Mirza Ismail, chairman of the Yezidi Human Rights Organization International, accused the KRG of betraying the Yezidis by taking their heavy weapons before ISIS invaded Sinjar in August 2014.
Ismail told Breitbart News:
After the Yezidis were betrayed by the KRG on August 03, 2014, the Yezidis cannot ‘Trust’ the KRG; if there was ‘Justice’ in the International community, the KRG would have been brought to the International Criminal Court (ICC), because the KRG fled without any fighting against ISIS; refused to give Yezidis any weapons and in fact most of the Kurds in Shingal… joined up with ISIS and killed, raped and abducted their Yezidi neighbors.
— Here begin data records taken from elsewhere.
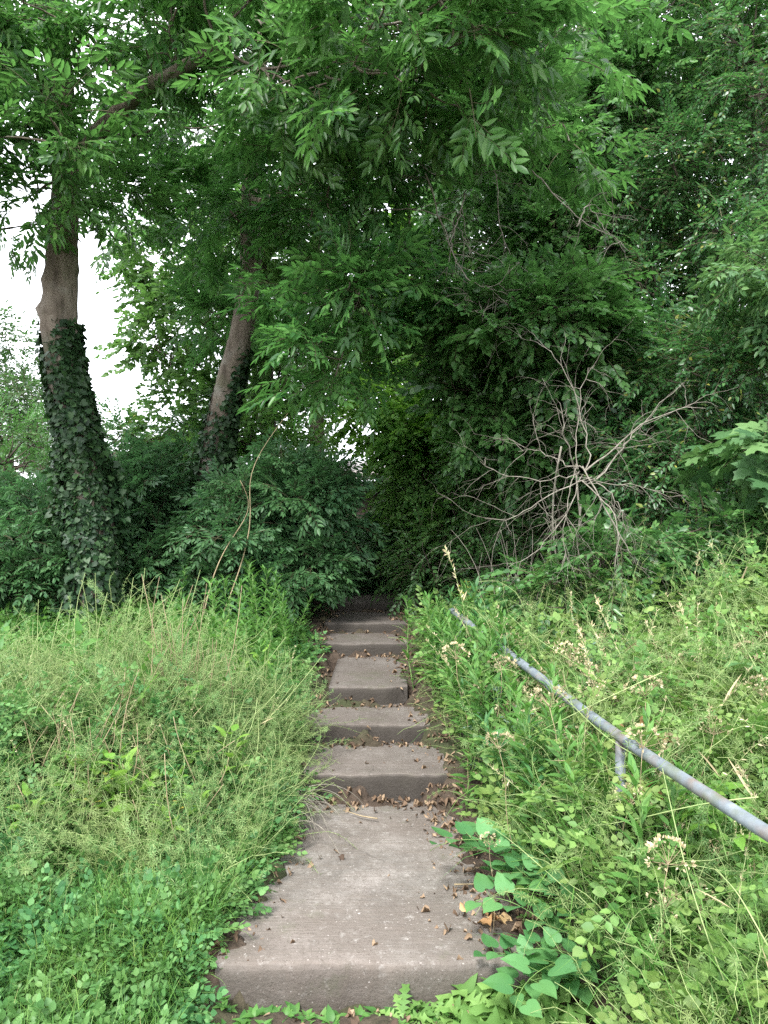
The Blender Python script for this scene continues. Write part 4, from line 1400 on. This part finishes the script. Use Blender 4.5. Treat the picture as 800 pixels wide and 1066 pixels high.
LB = 'arching bramble cane with leaves in threes on the bank around the handrail'
bram = [cane('bramble', LB, 'bramble', 'brambles around the handrail', L, n, TRI, .075, (M_BRAM, M_STEM), rw) for L, n in ((.9, 11), (1.2, 14), (.7, 9))]
for k, (x, y) in enumerate(sow(34, 1, 2.1, 5.6, 1.9, edge=.35)):
    plant_at(bram[k % 3], x, y, rz=rw.uniform(-1.9, 1.5), sc=rw.uniform(.75, 1.1) * float(hgt(x, y)) / .72)
LL = 'bramble with fresh lime leaves scrambling through the weeds beyond the handrail'
braml = [cane('bramble', LL, 'bramble', 'lime brambles beyond the handrail', L, n, TRI, .08, (M_LIME, M_STEM), rw) for L, n in ((1.0, 12), (1.3, 14))]
for k in range(54):
    y = rw.uniform(2.7, 5.0)
    plant_at(braml[k % 2], .30 * y + rw.uniform(.0, 1.2) * y / 4, y, rz=rw.uniform(-1.9, 1.5), sc=rw.uniform(.8, 1.25))

# bindweed: heart leaves lying against the right edge of the bottom slab
HT = [fan_leaf(HEART, .12, .25), fan_leaf(HEART, .2, .1)]
bind = [cane('bindweed', 'trailing bindweed with big heart-shaped leaves at the right edge of the bottom slab', 'bindweed', 'bindweeds beside the bottom slab', L, n, HT[i % 2], .10, (M_BIND, M_STEM), rw, 1.9, .0025) for i, (L, n) in enumerate(((.55, 10), (.7, 12)))]
for k, (px, Y, rz) in enumerate(((605, 2.62, 3.0), (590, 2.8, 2.7), (622, 2.5, 3.6), (585, 2.98, 3.2), (635, 2.62, 2.6), (620, 2.45, 2.9), (580, 3.15, 3.3), (645, 2.5, 3.3), (600, 2.55, 4.2), (612, 2.85, 3.4), (575, 3.05, 4.4), (598, 2.7, 2.2))):
    plant_at(bind[k % 2], (px - 410) / 800 * Y, Y, rz=rz, sc=rw.uniform(.6, .85))

# blue-green sow-thistles
THI = ((0, .08), (.08, .3), (.14, .7), (.2, .42), (.3, .95), (.36, .5), (.48, 1.0), (.54, .55), (.66, .85), (.72, .45), (.84, .5), (1, 0))
TH = [leaf_fine(.42, .1, .4, THI, wave=.06, r=rw), leaf_fine(.38, .2, .5, THI, wave=.06, r=rw)]
thi = herb('sow_thistle', 'blue-green sow-thistle with jagged leaves growing up to the handrail', 'thistle', 'sow-thistles along the handrail', .85, 26, TH, .17, (M_BLUE, M_STEM), rw, per=1, fall=.3, crosses=False, rs=.006)
for (px, Y, s) in ((505, 4.2, .78), (522, 4.1, .72), (614, 4.1, .72), (628, 4.2, .68), (620, 3.9, .66), (495, 4.0, .62), (512, 3.9, .66), (535, 3.7, .66)):
    plant_at(thi, (px - 400) / 800 * Y, Y, sc=s)

# the jagged pale weeds at the foot of the bottom slab: flat rosettes
DAN = ((0, .06), (.14, .10), (.19, .5), (.23, .14), (.31, .75), (.36, .16), (.45, .95), (.50, .18), (.59, 1.0), (.64, .25), (.74, .85), (.80, .4), (.88, .5), (1, 0))
DN = [leaf_fine(.40, .10, .4, DAN, wave=.09, r=rw), leaf_fine(.46, .15, .6, DAN, wave=.09, r=rw)]


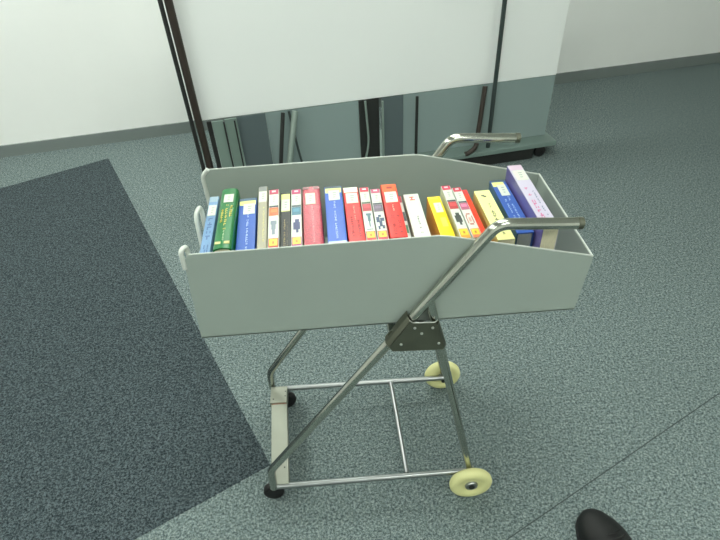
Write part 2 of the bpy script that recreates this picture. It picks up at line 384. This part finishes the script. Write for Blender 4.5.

Ismail said the KRG is not allowing the Yezidis to return to Sinjar.
“The KRG is not letting them go back to Shingal because the KRG’s fear is it would lose the ground in Shingal because many of those Young Yezidi men and women will join up with other Yezidi forces, who have been fighting ISIS with their very basic weapons such as AK 47 rifles,” he said.
“I have received many calls from the Yezidis in Mount Shingal, telling me that there are many displaced Yezidis in IDP [Internally Displaced Persons] camps want to go back to Shingal, but the KRG is not letting them to,” added Ismail.